L’intérêt de la donation au dernier des vivants en l’absence d’enfants héritiers réservataires
Dans le cas où l’un des conjoints décède sans enfants et que les parents de celui-ci sont vivants, ces derniers reçoivent une part non négligeable de la succession :
- 1/2 si les deux parents sont vivants.
- 1/4 si l’un des deux parents est vivant.
Afin de priver de ce droit les parents du défunt, une donation au dernier des vivants permet au conjoint survivant d’appréhender toute la succession en cas de décès. Une manière parmi d’autres de le protéger.
Mise en place
Sur le plan pratique, le recours à un notaire est obligatoire, puisqu’il faut établir un acte authentique. Il sera transmis et enregistré au Fichier Central des dispositions des dernières volontés. Comptez entre 400 € et 600 € pour réaliser cette opération. Des droits supplémentaires de 125 € seront dus au moment de la succession.
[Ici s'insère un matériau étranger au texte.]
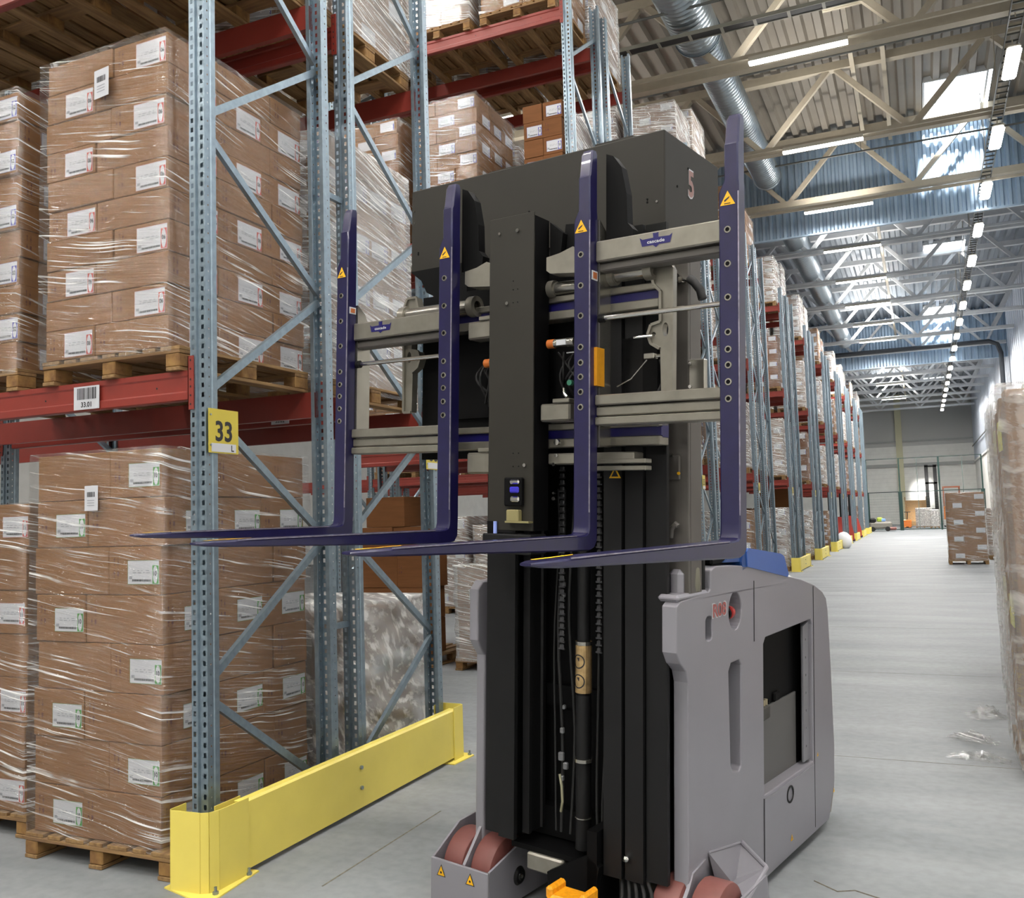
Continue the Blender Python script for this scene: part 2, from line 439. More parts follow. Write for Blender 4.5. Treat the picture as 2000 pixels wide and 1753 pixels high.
structure('trim_3', w, mat('pale_grey_rail', '#9c9e9c', .6))

# ---- corrugated smoke curtains hanging from the roof
def screen(yc, z0, x0, x1, pitch, label):
    s = MB(); x = x0; zt = ZD+.2
    while x < x1:
        P = [(x, yc), (x+pitch*.35, yc), (x+pitch*.5, yc+.08), (x+pitch*.85, yc+.08), (x+pitch, yc)]
        for a, b in zip(P, P[1:]): s.quad((a[0], a[1], z0), (b[0], b[1], z0), (b[0], b[1], zt), (a[0], a[1], zt))
        x += pitch
    s.box(x0, x1, yc-.01, yc+.09, z0-.03, z0+.02)
    return tag(s.build('smoke_curtain', M_SCREEN, fix=False), label, 'smoke curtain')
screen(28.6, 10.15, -16, 4.84, .21, 'corrugated steel smoke curtain behind the third truss, glaring below the nearest skylight')
screen(58.6, 10.15, -16, 4.84, .35, 'corrugated steel smoke curtain far down the hall, in blue-grey shade')

# ---- roof trusses
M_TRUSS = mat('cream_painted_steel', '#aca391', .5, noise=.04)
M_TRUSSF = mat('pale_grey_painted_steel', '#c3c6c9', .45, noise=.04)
def rhs(mb, p0, p1, w, h): mb.bar(p0, p1, w, h)
TY = [18.6, 23.5, 27.9, 33.6, 38.5, 43.4, 48.3, 53.2, 58.1, 63, 68, 73, 78, 83, 88, 93]
def truss(y, mt, label, grp):
    t = thing('roof_truss', label, 'roof truss', (0, y, 0), group=grp)
    c = MB(); c.box(-20, 4.8, -.11, .11, 10.84, 11.02); c.build('bottom_chord', mt, t)
    c = MB(); c.box(-20, 4.8, -.11, .11, 12.7, 12.9); c.build('top_chord', mt, t)
    x = -3.55-4.2*4
    while x < 4.5:
        for a, b, zz in ((x, x+1.55, (11.0, 12.72)), (x+1.75, x+3.3, (12.72, 11.0))):
            if a > 4.4: continue
            m = MB(); m.bar((a, 0, zz[0]), (min(b, 4.75), 0, zz[1]), .13, .13, up=(0, 1, 0)); m.build('diagonal', mt, t)
        x += 3.45
    return t
for k, y in enumerate(TY):
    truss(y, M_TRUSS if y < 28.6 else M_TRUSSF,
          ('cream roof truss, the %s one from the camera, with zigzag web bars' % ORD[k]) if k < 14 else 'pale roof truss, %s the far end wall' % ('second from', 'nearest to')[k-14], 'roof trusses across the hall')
# purlins / bracing along the aisle
pm = MB()
for x in (-.95, -.25): pm.bar((x, 14, 12.62), (x, 28.4, 12.62), .1, .14)
for x in (-.9,): pm.bar((x, 28.7, 12.0), (x, 96, 12.0), .1, .12)
tag(pm.build('roof_brace', M_TRUSS), 'cream bracing bars running along the aisle above the truss chords', 'roof brace')
for n, (y, z, x1, lab) in enumerate(((16.6, 11.35, 4.8, 'thin dark sprinkler pipe crossing in front of the first truss'),
                                      (21.6, 12.2, 4.8, 'thin sprinkler pipe between the first and second truss'),
                                      (26.6, 11.7, 4.8, 'thin grey sprinkler pipe across the smoke curtain'),
                                      (35.0, 11.4, 4.8, 'thin dark pipe beyond the smoke curtain'),
                                      (46.0, 11.4, 4.8, 'dark sprinkler main halfway down the hall'))):
    p = MB(); p.cyl((-18, y, z), (x1, y, z), .028 if n < 3 else .05, 8)
    for x in range(-16, 5, 3): p.cyl((x, y, z), (x, y, ZD-.005), .008, 5)
    tag(p.build('sprinkler_pipe', mat('dark_pipe', '#5d5f5c', .5)), lab, 'pipe', 'sprinkler pipes under the roof')
p = MB(); p.path([(-6, 57.3, 10.9), (3.9, 57.3, 10.9), (4.3, 57.3, 10.7), (4.45, 57.3, 10.2), (4.45, 57.3, 4)], .13, 8)
tag(p.build('drain_pipe', mat('dark_drain', '#33383e', .45)), 'thick dark pipe under the far smoke curtain, bending down the right wall', 'pipe')
# cable tray across at the top (dark rungs)
t = thing('cable_tray', 'dark slotted cable tray crossing above the first truss beside the duct', 'cable tray', (0, 17.25, 11.1))
m = MB(); m.box(-18, 4.8, -.13, -.11, 0, .07); m.box(-18, 4.8, .11, .13, 0, .07); m.build('rail', mat('tray_steel', '#8c8b80', .5), t)
m = MB(); m.box(-18, 4.8, -.1, .1, .01, .03); m.build('cable', mat('black_cable', '#1f1f20', .6), t)
m = MB(); x = -17.9
while x < 4.7: m.box(x, x+.06, -.11, .11, 0, .012); x += .62
m.build('rung', mat('tray_steel', '#8c8b80', .5), t, kind='stuff')
# round ducts
M_DUCT = mat('spiral_duct', '#a8b3bb', .3, metal=.85, noise=.05)
def duct(x, y0, y1, z, r, label):
    m = MB(); y = y0; prof = []
    while y < y1:
        prof += [(r, y), (r+.012, y+.02), (r, y+.04)]; y += .14
    prof += [(r+.03, y1-.03), (r+.03, y1), (0, y1)]
    m.lathe(prof, (x, 0, z), 28, axis='y')
    o = m.build('air_duct', M_DUCT, fix=False, smooth=True); tag(o, label, 'air duct', 'round ducts under the roof')
    autosmooth(o)
duct(-3.7, 8, 18.4, 11.75, .46, 'wide silver spiral duct at the top, ending before the first truss')
duct(-3.68, 18.7, 27.6, 11.8, .38, 'narrower silver spiral duct between the first truss and the smoke curtain')
duct(-3.6, 31, 56, 11.5, .40, 'silver spiral duct beyond the smoke curtain')
# unit heater near the top
t = thing('unit_heater', 'pale louvred unit heater hung under the roof at the top edge', 'heater', (-.9, 18.4, 11.75))
m = MB(); m.bbox(-.36, .36, -.35, .35, .15, .85, .03); m.build('casing', M_DUCT, t)
m = MB()
for k in range(8): m.box(-.36, .36, -.42+k*.1, -.36+k*.1, 0, .1)
m.build('louvre', M_TRUSS, t)

# ---- lamps
M_LAMP = mat('lit_tube', '#ffffff', .5, emit=14)
M_LBODY = mat('lamp_housing', '#c4beb0', .5)
def area(parent, sx, sy, z, pw, col=(1, .96, .9)):
    d = bpy.data.lights.new('lamp_light', 'AREA'); d.shape = 'RECTANGLE'; d.size = sx; d.size_y = sy; d.energy = pw; d.color = col
    o = bpy.data.objects.new('lamp_light', d); COL.objects.link(o); o.parent = parent; o.location = (0, 0, z)
    return o
def tube_lamp(x, y, z, ln, pw, label, rail=True):
    t = thing('tube_lamp', label, 'ceiling lamp', (x, y, z), group='tube lamps hung across the hall under the trusses')
    m = MB(); m.box(-ln/2, ln/2, -.09, .09, .03, .12); m.build('housing', M_LBODY, t)
    m = MB(); m.box(-ln/2, ln/2, -.075, .075, 0, .032); m.build('tube', M_LAMP, t)
    area(t, ln, .15, -.02, pw)
    up = area(t, ln, .15, .24, pw*.35); up.rotation_euler = (math.pi, 0, 0)  # upward light added above the housing to brighten the roof
    return t
rowlamps = [(18.1, 10.72), (22.9, 10.62), (27.3, 10.4), (33.2, 10.75), (38.1, 10.75), (43.0, 10.75), (47.9, 10.75), (52.8, 10.75), (62.6, 10.75), (72.6, 10.75), (82.6, 10.75)]
for k, (y, z) in enumerate(rowlamps):
    r = MB(); r.box(-20, 4.7, y-.03, y+.03, z+.12, z+.2)
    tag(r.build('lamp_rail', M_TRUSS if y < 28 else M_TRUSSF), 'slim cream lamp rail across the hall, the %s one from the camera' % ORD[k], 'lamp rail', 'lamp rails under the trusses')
    tube_lamp(-1.72, y, z, 1.85, LAMP_W*(.9 if y < 30 else 1.6 if y < 50 else 7), 'lit white tube lamp over the main aisle, the %s one from the camera' % ORD[k])
    if y < 30:  # unseen lamps added over the racks for more light
        tube_lamp(-8.7, y, z, 1.85, LAMP_W*1.5, 'added tube lamp above the racks on the left, beside the %s truss from the camera' % ORD[k])
for x in (-12.5, -6.8, -1.7, 2.6):  # fill lamps added out of view, behind and above the camera
    for y in (-9, -4.5, 0, 4.4, 8.8, 13.4):
        if y > 0 and x == 2.6: continue
        t = tube_lamp(x, y, 10.72, 1.85, LAMP_W*((1.2 if x < -2 else 1.9 if x < 0 else 1.1) if y < 2 else 1.0 if x < -2 else 1.3 if y < 5 else .3), 'added fill lamp overhead, column %s, row %s out of frame' % (ORD[int((x+14)/5)], ORD[int((y+9)/4.4)]))
        m = MB(); m.cyl((-.6, 0, .12), (-.6, 0, 2.28), .012, 6); m.build('hanger', M_TRUSS, t)
        m = MB(); m.cyl((.6, 0, .12), (.6, 0, 2.28), .012, 6); m.build('hanger', M_TRUSS, t)
        t['group'] = 'added fill lamps overhead out of frame'
# ladder tray with lamps along the aisle
t = thing('ladder_tray', 'dark cable ladder running along the aisle beside the row of bright lamps', 'cable ladder', (2.05, 0, 10.6))
m = MB(); m.box(-.13, -.11, 2, 95, 0, .06); m.box(.11, .13, 2, 95, 0, .06); m.build('rail', mat('tray_dark', '#4c4d49', .5), t)
m = MB(); y = 10.0
while y < 95: m.box(-.11, .11, y, y+.03, .01, .04); y += .3
m.build('rung', mat('tray_dark', '#4c4d49', .5), t, kind='stuff')
m = MB()
for k in range(18): m.cyl((0, 14.3+k*4.2, .05), (0, 14.3+k*4.2, 2.4), .012, 5)
m.build('hanger', M_TRUSS, t, kind='stuff')
for k in range(-3, 20):  # first three, out of view, are added to light the aisle-facing sides
    y = 15.7+k*3.93
    t = thing('ladder_lamp', 'added fill lamp under the ladder above the camera, %s of three' % ORD[k+3] if k < 0 else 'bright rounded lamp under the cable ladder, the %s one from the camera' % ORD[k] if k < 14 else 'bright lamp, %s from the far end of the cable ladder' % ORD[24-k], 'ceiling lamp', (2.05, y, 10.3), group='lamps under the cable ladder')
    m = MB(); m.bbox(-.12, .12, -.62, .62, .05, .13, .03); m.build('housing', M_LBODY, t)
    m = MB(); m.bbox(-.13, .13, -.65, .65, -.03, .055, .04); m.build('diffuser', M_LAMP, t)
    m = MB(); m.cyl((0, -.4, .12), (0, -.4, .31), .012, 6); m.build('hanger', M_TRUSS, t)
    m = MB(); m.cyl((0, .4, .12), (0, .4, .31), .012, 6); m.build('hanger', M_TRUSS, t)
    if k % 2 == 0 or k < 2: area(t, .24, 1.3, -.05, AISLE_W*(1.2 if k == -3 else .5 if k < 0 else .5 if k < 6 else 1.8))
# bright pipes on the right wall
p = MB(); p.path([(4.7, 30, 7.4), (4.7, 66, 7.4), (4.7, 99, 7.4)], .05, 6)
tag(p.build('wall_pipe', mat('dark_pipe', '#5d5f5c', .5)), 'slim dark pipe along the right wall', 'pipe')

# ================================================================ RACKS
S = {}
XP = -3.68          # centre of the posts at the aisle end
ZB = [2.79, 5.53, 8.20]          # beam tops
BH = .172
RT = 8.75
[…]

Une donation au dernier des vivants peut être annulée, à moins qu’elle soit incluse dans le contrat de mariage. Le divorce provoque automatiquement l’annulation de cet acte. Attention, dans un testament, l’un des époux, sans en avertir l’autre, peut révoquer une donation au dernier des vivants.
Notre avis
Cet outil puissant doit être manié avec précaution, un conseiller (conseiller en gestion de patrimoine et/ou notaire) est à consulter pour valider la stratégie.
Bien évidemment, les successions se déroulant le mieux sont celles qui sont bien préparées, ne laissant notamment pas de place au hasard et aux interprétations ; d’où l’intérêt de parler en amont de son propre décès avec ses héritiers.